EXERCISE REQUIREMENTS – Check each line of the records for "scene"; collect those that have it.

INFORMATION SUPPLIED –

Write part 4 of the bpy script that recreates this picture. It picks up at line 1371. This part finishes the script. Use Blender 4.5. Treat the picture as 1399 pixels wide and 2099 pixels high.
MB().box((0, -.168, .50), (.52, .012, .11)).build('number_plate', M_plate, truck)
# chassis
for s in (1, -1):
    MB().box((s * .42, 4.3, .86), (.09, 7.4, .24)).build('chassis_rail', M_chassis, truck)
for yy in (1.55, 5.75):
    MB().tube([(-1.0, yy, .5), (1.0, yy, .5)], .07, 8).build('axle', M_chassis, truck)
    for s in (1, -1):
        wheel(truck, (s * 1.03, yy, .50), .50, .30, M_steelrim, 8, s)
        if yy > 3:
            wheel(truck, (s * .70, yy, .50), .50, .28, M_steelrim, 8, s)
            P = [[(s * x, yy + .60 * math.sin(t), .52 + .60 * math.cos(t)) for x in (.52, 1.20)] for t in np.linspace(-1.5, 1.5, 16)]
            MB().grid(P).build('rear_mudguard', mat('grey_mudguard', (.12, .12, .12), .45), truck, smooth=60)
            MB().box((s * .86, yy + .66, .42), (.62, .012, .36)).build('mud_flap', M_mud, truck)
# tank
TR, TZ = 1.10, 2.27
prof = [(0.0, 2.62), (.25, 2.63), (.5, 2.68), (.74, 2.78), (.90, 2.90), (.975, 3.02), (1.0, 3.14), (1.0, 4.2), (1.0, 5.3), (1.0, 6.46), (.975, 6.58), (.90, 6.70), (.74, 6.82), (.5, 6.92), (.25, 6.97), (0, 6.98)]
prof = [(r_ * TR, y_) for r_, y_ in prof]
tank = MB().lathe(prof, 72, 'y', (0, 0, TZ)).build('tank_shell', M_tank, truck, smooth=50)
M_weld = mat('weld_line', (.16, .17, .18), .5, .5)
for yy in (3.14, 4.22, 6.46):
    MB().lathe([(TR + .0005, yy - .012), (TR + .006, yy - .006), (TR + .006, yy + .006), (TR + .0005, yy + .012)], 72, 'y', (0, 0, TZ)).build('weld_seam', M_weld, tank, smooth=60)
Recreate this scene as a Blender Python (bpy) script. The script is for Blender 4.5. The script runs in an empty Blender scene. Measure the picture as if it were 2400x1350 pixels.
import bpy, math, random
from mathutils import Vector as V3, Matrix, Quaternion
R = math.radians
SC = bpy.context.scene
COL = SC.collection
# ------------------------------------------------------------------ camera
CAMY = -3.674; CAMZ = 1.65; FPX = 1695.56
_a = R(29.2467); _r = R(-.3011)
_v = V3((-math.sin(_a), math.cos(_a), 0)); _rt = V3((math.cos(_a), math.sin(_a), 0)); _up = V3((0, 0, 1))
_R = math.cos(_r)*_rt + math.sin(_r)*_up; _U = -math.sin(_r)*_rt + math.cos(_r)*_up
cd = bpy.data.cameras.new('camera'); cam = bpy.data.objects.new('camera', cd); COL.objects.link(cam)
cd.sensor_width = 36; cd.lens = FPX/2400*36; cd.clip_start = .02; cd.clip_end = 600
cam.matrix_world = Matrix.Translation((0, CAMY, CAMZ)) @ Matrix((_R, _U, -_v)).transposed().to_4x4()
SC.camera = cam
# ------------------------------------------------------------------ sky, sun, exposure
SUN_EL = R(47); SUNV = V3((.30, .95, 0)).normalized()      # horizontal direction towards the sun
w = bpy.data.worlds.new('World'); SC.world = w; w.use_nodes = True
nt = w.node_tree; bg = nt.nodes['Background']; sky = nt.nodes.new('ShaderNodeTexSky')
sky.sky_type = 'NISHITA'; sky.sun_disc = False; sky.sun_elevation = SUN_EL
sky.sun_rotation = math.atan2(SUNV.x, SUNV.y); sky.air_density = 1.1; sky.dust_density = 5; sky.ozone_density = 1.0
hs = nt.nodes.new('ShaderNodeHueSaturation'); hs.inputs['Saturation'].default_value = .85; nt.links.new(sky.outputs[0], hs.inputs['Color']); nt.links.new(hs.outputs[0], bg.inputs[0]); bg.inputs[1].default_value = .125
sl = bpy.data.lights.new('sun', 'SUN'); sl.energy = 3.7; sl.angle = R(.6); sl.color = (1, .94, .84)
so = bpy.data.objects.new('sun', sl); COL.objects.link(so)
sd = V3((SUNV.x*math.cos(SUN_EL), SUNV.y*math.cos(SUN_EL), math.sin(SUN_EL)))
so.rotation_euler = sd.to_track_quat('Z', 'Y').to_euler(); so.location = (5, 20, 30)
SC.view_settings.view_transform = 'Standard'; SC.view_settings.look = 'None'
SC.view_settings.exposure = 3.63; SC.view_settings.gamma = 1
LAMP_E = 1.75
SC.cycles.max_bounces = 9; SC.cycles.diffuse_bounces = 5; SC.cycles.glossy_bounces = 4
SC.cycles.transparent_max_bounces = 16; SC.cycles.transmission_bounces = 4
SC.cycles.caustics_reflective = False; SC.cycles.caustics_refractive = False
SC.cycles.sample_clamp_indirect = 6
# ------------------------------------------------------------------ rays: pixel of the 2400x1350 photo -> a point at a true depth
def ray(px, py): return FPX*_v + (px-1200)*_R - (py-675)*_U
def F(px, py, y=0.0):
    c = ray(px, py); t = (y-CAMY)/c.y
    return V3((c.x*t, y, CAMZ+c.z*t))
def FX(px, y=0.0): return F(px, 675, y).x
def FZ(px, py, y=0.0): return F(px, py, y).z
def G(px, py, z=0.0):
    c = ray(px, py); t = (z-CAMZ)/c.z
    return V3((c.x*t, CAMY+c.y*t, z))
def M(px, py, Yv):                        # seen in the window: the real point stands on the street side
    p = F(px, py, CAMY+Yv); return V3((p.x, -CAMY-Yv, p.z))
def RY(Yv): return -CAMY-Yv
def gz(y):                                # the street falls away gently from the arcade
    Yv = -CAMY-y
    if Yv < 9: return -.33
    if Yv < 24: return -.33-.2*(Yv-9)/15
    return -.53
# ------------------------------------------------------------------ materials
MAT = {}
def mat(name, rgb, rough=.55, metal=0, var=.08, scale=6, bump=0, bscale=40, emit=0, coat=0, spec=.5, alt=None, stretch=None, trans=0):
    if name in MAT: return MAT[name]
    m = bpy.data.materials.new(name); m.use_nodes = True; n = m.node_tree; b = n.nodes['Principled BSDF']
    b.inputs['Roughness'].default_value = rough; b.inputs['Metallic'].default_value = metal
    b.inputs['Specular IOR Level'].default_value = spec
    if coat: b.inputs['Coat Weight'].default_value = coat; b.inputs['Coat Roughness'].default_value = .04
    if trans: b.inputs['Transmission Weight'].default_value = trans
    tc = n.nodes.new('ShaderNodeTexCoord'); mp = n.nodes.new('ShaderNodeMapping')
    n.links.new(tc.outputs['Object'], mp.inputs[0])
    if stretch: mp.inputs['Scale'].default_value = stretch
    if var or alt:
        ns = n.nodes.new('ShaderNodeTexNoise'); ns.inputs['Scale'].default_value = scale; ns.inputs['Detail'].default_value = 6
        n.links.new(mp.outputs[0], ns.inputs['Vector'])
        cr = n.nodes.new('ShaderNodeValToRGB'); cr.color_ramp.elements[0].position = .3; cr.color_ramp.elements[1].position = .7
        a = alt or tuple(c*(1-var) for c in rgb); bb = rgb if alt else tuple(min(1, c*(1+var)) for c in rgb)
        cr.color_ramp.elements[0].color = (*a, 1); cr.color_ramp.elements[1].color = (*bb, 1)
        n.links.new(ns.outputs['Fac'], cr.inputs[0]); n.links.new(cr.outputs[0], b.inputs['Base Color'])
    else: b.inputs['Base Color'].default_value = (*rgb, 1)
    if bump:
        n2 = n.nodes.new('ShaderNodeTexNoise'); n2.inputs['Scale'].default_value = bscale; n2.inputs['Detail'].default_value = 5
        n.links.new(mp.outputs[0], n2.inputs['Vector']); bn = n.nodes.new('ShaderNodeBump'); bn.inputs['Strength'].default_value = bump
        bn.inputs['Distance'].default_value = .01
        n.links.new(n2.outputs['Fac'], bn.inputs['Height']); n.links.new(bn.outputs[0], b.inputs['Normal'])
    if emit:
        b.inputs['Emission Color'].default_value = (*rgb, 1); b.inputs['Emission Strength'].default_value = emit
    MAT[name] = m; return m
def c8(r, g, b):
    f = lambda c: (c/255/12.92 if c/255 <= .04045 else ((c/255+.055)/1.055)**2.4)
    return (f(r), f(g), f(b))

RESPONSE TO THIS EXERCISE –
Recreate this scene as a Blender Python (bpy) script. The script is for Blender 4.5. The script runs in an empty Blender scene. Measure the picture as if it were 2400x1350 pixels.
SC = bpy.context.scene